Residents Want Accountability, Not Just Apologies

Community members who gathered at a Ward 8 civic meeting at the Anacostia Library on Good Hope Road SE last month described frustration at the lack of advance notice. No notification system was in place to alert individuals or organizations that images they had previously accessed might be scheduled for removal. The DC Public Library's Washingtoniana Division, housed at the Martin Luther King Jr. Memorial Library on G Street NW, maintains physical and digital collections independently of federal systems and has not been directly affected. Library staff have told community groups that anyone who relied on federal portals should submit preservation requests through the DC Memory Project before further automated sweeps are completed.

The National Archives has not publicly released a count of files removed District-wide, and NARA did not respond to questions submitted for this article. DOGE has described its data efficiency program in broad terms as eliminating redundant government storage costs, projecting savings across federal agencies, though no breakdowns specific to archival image holdings have been made public.

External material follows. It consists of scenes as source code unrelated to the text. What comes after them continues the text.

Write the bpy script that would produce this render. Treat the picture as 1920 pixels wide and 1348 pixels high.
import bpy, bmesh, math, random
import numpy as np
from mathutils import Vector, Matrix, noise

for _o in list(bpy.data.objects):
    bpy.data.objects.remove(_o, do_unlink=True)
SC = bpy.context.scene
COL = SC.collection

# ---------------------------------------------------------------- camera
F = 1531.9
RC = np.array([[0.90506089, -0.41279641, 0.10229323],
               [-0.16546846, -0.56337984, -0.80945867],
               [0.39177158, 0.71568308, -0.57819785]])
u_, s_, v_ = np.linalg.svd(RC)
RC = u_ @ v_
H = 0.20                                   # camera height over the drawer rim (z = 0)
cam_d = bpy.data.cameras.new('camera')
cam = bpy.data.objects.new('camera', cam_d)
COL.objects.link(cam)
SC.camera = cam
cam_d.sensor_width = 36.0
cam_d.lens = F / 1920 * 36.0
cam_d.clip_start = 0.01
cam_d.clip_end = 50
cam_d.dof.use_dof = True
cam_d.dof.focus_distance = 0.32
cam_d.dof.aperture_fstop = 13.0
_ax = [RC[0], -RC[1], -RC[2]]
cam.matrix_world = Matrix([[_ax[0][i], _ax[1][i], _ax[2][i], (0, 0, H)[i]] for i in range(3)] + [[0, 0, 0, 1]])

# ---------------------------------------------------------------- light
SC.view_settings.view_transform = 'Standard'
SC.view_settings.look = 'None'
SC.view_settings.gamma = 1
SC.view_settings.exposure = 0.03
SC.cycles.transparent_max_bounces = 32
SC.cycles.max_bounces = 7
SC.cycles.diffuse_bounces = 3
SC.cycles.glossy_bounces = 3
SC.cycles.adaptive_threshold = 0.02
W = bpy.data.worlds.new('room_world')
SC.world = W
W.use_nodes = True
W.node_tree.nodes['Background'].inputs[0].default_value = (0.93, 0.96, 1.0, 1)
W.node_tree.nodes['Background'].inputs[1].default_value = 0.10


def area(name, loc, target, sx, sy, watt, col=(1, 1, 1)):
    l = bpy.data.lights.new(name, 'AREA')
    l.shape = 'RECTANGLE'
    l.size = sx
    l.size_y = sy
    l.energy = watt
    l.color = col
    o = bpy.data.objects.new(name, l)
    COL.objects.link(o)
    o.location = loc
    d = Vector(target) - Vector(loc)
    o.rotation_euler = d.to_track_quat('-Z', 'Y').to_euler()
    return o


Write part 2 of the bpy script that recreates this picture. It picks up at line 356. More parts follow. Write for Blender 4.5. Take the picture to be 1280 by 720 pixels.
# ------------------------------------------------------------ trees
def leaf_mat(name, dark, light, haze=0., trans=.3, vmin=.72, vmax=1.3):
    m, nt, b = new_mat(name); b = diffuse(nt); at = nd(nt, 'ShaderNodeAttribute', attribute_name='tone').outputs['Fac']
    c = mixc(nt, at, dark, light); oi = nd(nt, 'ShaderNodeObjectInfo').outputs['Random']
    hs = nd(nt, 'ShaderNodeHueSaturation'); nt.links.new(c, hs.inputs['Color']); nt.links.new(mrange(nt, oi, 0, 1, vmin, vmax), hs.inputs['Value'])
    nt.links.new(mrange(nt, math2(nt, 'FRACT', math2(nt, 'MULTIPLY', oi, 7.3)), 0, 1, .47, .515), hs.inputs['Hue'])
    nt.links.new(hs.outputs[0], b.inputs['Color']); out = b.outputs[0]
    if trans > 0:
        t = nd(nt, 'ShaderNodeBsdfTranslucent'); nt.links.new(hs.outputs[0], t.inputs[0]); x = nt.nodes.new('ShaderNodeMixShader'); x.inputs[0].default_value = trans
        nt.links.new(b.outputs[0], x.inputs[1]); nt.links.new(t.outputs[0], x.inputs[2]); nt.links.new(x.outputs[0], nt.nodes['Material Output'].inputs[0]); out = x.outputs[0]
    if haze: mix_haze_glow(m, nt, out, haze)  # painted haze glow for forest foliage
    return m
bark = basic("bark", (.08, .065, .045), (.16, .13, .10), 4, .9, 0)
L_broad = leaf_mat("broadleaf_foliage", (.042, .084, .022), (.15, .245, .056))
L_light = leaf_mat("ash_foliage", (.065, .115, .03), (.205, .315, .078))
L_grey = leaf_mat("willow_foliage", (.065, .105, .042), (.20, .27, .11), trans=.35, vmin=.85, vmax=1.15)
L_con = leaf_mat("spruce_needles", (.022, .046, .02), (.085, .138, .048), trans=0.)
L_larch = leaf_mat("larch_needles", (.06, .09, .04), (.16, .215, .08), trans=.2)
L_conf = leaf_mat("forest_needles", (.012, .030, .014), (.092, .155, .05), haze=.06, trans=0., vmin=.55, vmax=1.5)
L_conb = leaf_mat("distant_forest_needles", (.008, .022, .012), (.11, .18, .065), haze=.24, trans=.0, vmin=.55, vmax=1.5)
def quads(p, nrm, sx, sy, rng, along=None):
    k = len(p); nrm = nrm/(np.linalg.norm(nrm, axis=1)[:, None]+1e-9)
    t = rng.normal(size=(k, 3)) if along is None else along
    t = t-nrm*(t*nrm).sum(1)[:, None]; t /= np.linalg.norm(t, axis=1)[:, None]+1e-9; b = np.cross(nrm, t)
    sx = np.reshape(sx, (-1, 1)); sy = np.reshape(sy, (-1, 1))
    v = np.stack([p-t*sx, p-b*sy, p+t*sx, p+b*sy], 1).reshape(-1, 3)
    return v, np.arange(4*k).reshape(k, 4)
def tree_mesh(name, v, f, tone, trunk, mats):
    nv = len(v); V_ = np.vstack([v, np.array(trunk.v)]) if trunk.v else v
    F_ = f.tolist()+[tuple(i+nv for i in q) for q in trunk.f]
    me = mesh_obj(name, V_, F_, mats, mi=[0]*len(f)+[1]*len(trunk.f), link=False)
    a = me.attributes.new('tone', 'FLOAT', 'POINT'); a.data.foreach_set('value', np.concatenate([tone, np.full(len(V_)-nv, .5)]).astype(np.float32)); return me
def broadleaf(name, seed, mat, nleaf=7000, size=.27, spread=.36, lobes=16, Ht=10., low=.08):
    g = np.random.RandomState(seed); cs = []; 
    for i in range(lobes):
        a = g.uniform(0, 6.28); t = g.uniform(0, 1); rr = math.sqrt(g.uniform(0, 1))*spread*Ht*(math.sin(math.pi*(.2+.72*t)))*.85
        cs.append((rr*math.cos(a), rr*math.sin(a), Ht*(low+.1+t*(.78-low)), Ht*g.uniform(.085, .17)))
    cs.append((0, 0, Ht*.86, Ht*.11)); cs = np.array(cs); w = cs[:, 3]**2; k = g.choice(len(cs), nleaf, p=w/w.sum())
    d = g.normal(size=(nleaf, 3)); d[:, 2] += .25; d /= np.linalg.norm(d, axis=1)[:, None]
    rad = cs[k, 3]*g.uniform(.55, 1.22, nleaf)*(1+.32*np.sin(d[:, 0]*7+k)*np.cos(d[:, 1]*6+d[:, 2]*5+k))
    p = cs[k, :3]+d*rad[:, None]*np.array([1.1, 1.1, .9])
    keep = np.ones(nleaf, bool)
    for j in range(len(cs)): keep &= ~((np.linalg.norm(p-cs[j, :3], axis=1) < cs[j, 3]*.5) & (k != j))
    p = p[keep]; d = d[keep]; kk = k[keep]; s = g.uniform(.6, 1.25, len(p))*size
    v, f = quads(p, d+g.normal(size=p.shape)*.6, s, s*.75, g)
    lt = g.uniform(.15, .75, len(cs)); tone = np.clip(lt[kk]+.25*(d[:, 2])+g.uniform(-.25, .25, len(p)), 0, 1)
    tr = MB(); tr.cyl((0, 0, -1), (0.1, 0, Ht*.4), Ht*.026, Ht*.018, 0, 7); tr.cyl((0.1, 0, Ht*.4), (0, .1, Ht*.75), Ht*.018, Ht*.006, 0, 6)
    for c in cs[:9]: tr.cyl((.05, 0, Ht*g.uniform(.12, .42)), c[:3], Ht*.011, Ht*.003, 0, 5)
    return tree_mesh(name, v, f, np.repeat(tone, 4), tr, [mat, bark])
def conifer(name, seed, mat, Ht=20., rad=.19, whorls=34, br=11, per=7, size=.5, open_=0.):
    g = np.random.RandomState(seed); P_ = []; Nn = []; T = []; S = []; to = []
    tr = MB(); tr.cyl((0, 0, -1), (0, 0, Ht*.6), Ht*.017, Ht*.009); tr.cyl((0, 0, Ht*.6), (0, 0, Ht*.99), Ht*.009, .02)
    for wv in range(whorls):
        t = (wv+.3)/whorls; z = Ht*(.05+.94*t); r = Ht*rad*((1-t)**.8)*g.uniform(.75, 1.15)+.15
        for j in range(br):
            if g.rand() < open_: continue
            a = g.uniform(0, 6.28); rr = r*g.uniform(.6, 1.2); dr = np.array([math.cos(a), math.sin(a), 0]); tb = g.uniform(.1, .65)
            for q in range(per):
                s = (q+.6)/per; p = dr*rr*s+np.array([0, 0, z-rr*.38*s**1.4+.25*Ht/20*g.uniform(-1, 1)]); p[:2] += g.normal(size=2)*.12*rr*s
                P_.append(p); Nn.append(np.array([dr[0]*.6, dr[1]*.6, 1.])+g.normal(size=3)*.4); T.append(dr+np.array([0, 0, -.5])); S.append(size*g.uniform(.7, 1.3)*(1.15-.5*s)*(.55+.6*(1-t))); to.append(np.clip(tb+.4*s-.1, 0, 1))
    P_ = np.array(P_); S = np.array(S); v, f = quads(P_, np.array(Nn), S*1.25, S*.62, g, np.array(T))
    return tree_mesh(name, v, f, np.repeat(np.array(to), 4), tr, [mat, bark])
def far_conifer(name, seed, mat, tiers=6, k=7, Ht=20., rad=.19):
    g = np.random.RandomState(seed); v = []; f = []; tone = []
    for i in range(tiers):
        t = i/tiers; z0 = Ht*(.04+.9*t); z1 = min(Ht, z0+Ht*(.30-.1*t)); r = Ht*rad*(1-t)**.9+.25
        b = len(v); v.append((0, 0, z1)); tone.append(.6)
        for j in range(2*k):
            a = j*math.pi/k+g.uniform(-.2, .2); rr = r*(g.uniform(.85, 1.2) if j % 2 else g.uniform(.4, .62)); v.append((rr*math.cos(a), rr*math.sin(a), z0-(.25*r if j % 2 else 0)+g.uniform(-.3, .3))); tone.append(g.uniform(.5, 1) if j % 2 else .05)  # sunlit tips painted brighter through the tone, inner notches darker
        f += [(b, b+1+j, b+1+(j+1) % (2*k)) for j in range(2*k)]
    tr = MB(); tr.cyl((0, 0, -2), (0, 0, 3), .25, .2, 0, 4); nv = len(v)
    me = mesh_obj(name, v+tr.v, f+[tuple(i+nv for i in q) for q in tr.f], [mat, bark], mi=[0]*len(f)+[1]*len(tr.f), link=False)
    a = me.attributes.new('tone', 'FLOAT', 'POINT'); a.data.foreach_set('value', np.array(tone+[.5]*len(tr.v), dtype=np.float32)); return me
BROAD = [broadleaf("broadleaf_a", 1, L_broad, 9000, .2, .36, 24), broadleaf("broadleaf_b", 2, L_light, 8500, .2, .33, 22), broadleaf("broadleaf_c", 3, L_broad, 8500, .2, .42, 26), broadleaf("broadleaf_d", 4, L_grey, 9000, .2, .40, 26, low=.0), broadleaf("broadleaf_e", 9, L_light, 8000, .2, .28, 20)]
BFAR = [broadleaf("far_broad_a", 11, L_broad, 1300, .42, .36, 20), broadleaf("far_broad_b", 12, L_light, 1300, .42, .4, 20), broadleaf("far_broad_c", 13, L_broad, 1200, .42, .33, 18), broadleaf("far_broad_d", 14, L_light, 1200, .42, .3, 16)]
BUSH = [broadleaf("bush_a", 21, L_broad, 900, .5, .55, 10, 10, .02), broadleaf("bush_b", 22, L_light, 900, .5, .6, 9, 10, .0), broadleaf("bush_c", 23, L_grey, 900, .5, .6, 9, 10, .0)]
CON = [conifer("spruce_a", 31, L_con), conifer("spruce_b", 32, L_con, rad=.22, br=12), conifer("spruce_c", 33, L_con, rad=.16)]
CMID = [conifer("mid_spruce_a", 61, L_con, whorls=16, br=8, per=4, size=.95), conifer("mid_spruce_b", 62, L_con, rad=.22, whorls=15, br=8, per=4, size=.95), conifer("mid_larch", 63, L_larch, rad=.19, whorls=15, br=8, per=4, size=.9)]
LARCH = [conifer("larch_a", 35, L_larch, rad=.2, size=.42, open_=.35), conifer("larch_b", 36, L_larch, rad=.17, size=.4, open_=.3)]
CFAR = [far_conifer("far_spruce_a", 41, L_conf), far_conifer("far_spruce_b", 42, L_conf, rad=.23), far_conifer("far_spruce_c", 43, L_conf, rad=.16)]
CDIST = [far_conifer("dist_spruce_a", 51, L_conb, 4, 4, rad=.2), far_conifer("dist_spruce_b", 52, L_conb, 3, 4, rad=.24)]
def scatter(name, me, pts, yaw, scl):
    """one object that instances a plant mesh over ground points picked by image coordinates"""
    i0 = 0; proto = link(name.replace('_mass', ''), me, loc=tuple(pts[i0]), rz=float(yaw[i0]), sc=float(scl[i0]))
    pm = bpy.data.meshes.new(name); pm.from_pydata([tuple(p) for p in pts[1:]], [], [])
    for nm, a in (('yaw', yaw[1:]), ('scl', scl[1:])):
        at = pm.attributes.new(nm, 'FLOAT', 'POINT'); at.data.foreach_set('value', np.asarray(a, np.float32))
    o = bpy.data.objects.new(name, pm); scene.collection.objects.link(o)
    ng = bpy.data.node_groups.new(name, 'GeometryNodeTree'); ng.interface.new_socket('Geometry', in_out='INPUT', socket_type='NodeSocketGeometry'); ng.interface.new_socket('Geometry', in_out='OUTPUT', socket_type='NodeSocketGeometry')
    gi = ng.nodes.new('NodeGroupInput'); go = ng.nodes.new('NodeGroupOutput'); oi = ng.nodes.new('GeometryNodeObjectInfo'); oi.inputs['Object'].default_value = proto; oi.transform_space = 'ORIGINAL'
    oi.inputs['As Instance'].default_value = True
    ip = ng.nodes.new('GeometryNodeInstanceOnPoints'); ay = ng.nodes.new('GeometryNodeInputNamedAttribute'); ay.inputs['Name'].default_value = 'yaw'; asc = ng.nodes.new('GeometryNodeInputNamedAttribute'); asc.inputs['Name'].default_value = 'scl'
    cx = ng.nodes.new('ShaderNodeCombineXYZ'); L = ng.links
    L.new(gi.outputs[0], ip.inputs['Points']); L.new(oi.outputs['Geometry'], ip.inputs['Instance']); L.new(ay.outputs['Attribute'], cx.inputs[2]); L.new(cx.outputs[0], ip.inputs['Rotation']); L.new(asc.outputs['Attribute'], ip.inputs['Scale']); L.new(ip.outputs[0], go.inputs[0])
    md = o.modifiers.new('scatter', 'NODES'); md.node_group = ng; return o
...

Residents and preservation advocates say the practical next step is straightforward: download and locally back up any historical images still accessible through DC government portals, including the DigitalDC platform and the DC Historic Preservation Office's online survey database, before the next scheduled audit cycle. The DC Preservation League is holding a free digital archiving workshop at its Dupont Circle office on July 19. Registration is open through the group's website. Community members in Anacostia, Congress Heights, and Deanwood, neighborhoods where the documentation stakes are highest, are being specifically encouraged to attend.